By editorial board • 

Records law pushes right way but not very far or very fast

There are two facts crucial to understanding the tension surrounding public records issues in Oregon.

First, the state and local agencies that create, maintain and often attempt to hide public records possess no special right of ownership. Those agencies merely serve as custodians on behalf of Oregon residents.

Second, the media entities that most often seek to obtain and mine public records for insights into governmental workings enjoy no special right of access. Those entities merely serve as conduits on behalf of the same constituency.

The actual deedholders and stakeholders are Oregon’s citizens, voters and taxpayers. And as ultimate overseers of the enterprise, they are entitled to review its performance in a timely, efficient and cost-effective manner. It should not matter whether they pursue access via media elements, interest groups, business entities or individual initiative.

If everyone treated the public’s business as fundamentally open and transparent, the tension would largely dissipate on its own. They don’t and won’t, of course, so we have to rely on regulations.

Serious issues have arisen since post-Watergate reform spurred codification of those regulations here in 1973, leading the Center for Public Integrity to rank Oregon a disgraceful 44th for transparency. To wit:

n Agencies have fought back against disclosure by slipping more than 500 exemptions into obscure passages of ORS having nothing else to do with the subject at hand.
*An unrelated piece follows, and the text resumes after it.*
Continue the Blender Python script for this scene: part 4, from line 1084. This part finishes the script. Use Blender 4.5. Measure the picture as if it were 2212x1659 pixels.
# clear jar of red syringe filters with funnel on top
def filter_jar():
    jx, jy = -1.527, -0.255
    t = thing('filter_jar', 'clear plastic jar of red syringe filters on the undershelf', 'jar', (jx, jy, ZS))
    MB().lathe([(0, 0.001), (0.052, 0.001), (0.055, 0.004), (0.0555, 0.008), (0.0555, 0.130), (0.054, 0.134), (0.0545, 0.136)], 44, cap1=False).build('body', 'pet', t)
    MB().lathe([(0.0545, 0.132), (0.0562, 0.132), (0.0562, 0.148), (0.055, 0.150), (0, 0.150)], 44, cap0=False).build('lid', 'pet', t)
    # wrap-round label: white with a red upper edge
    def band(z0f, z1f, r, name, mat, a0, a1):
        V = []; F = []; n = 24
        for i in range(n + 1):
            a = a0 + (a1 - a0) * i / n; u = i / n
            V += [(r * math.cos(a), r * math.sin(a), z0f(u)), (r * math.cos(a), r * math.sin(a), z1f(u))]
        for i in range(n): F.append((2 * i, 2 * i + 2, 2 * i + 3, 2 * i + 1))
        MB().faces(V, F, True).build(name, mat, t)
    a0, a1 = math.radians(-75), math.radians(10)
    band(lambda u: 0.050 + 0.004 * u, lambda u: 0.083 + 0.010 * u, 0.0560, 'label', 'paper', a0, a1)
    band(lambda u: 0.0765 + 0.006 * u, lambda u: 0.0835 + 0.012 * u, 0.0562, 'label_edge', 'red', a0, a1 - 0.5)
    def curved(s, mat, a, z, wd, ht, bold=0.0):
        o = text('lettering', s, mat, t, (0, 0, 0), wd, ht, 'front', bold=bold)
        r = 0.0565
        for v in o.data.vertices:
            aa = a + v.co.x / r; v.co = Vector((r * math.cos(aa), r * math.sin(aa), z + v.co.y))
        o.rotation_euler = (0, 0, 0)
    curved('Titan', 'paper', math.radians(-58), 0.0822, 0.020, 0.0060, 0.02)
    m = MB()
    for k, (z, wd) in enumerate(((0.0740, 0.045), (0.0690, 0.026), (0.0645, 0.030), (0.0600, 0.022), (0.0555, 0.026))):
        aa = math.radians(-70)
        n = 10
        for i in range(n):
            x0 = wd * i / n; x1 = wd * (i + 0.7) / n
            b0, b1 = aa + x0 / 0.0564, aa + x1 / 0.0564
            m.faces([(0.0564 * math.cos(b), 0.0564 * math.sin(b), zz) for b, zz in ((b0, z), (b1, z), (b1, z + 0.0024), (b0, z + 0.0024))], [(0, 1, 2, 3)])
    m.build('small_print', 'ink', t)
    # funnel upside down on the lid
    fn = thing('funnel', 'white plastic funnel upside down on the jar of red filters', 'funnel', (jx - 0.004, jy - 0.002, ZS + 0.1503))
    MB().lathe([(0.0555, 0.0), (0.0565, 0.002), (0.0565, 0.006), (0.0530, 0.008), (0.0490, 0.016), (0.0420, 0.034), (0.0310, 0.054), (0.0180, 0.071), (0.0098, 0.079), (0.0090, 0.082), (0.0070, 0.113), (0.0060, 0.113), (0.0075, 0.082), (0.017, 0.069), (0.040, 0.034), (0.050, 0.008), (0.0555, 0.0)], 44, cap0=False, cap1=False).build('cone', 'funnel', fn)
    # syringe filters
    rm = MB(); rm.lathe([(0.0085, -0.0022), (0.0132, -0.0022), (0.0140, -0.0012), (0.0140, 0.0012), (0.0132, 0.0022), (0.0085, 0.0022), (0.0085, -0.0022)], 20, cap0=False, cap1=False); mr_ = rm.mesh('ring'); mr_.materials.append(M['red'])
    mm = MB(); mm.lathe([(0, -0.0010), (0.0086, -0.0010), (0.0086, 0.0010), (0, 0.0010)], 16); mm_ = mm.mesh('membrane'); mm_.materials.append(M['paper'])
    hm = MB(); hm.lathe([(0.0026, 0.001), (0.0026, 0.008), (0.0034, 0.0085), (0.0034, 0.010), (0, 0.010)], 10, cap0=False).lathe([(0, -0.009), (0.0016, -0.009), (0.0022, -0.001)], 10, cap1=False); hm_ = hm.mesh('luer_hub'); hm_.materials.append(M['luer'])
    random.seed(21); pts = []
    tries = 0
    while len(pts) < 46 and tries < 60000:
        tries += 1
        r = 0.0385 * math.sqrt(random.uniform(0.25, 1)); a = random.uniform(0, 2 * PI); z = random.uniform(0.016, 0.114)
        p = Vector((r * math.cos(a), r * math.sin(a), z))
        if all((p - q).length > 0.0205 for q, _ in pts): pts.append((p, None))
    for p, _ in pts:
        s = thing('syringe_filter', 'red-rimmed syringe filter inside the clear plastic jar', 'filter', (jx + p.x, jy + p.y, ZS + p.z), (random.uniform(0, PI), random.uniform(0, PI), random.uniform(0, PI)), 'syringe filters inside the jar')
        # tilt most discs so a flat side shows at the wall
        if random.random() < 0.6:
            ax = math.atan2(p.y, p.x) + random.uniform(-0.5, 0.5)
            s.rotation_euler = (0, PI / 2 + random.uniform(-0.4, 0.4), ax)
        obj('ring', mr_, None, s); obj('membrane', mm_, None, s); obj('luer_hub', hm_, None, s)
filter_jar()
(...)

Those surviving a round of serious scrutiny need to be indexed, compacted, organized and incorporated into the code’s public records section.

n Many agencies have exacted outrageous fees, or used the threat of such, to thwart disclosure -- fees ranging up to, and even exceeding, $1 million. The law provides for waiver of fees for requests made in public rather than private or commercial interest, but some agencies claim exemption. Fee provisions cry for overhaul.

n Both state and local agencies have in-house legal counsel to represent them at every step, but record-seekers must retain private counsel or do without. Critics are lobbying for creating a gubernatorial ombudsman to provide free citizen guidance.

n News is one of the most ephemeral commodities on the planet, but current law establishes no timelines for responding to record requests. That oversight allows agencies to stall until an issue becomes stale or moot — or, in one recent case, until the Legislature could complete the four-month process of enacting a new exemption supporting denial. Timelines should be made as firm and tight as possible.

Last fall, Attorney General Ellen Rosenblum created a task force, headed by in-house records advocate Michael Kron, to develop a reform package for 2017 legislative action. Released last week, it move in the right direction, but with great caution and circumspection.

The fee issue was relegated to future deliberations and the ombudsman proporal to gubernatorial consideration. The exemption issue was left largely at the initial indexing stage. Unless you count a strong statement of good intention, that leaves seeking tight but workable timelines that agency lobbyists are sure to oppose.

It’s a starting point, but much more needs doing to put Oregon right on transparency.